今回の出張は明後日行われるBOOK'NBOOTHでの高野秀行さんのトークイベントの立ち会い。その前後に書店さんを回ろうと新大阪から神戸線の新快速に乗り換え、一路三ノ宮に向かった。
夕方、梅田でスズキナオさんと待ち合わせし、大阪のディープな酒場に連れて行っていただく。そこは梅田から地下鉄を乗り継ぎ30分、さらに駅を出てから15分ほど歩いて辿り着く、わが酒飲み人生で一番遠路はるばる酒を求めて到着した酒場であった。

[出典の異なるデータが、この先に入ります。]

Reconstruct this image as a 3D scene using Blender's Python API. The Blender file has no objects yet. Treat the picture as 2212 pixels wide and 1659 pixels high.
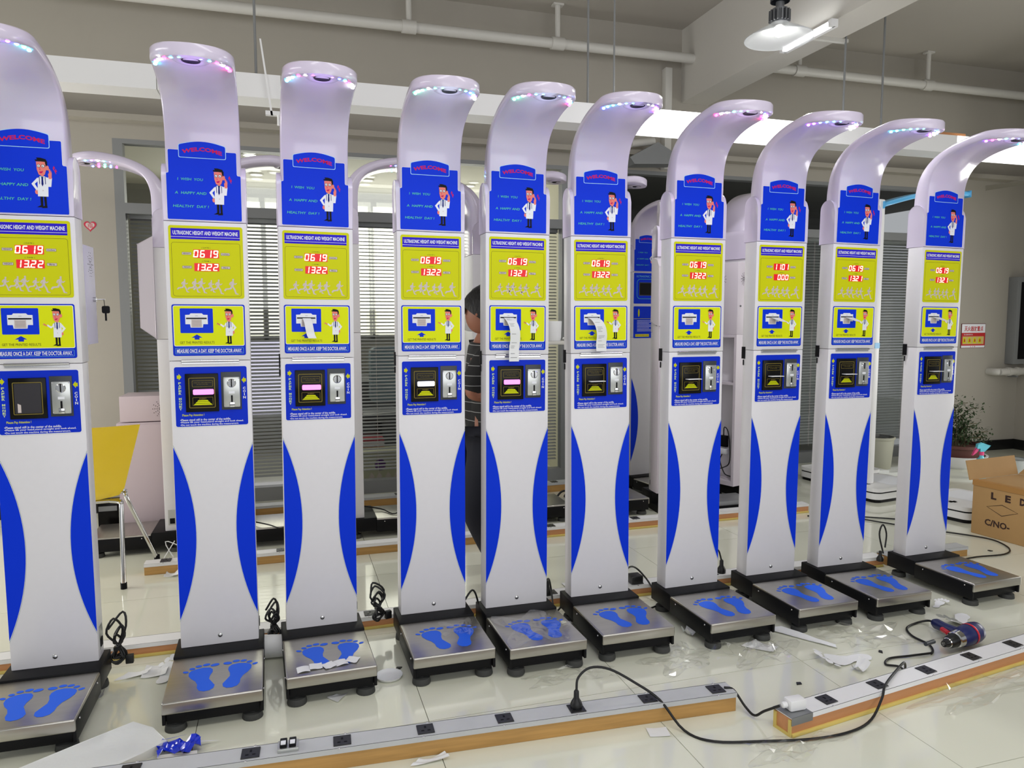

いつぞやスズキナオさんに酒場のどんなところが好きなんですか?と尋ねたことがあるのだけれど、その時ナオさんは確か酒場で何か話をするとかでもなくただただ溶け込んでいる感じが好きだとおっしゃっていた。
それはどんな感じなんだろうと思っていたら、本日瓶ビール2本とレモンサワー二杯を飲んだあたりで、まるで自分はその酒場の書き割りの背景になったような気がしてきたのだった。
そのまったくの透明化というか浮遊感というかそれは大変心地よく、気づけばナオさんとほとんど会話もせず、周りのお客さんの関西弁の会話をラジオのように聴いている時間が過ぎているのであった。それはそれは素晴らしい時間だった。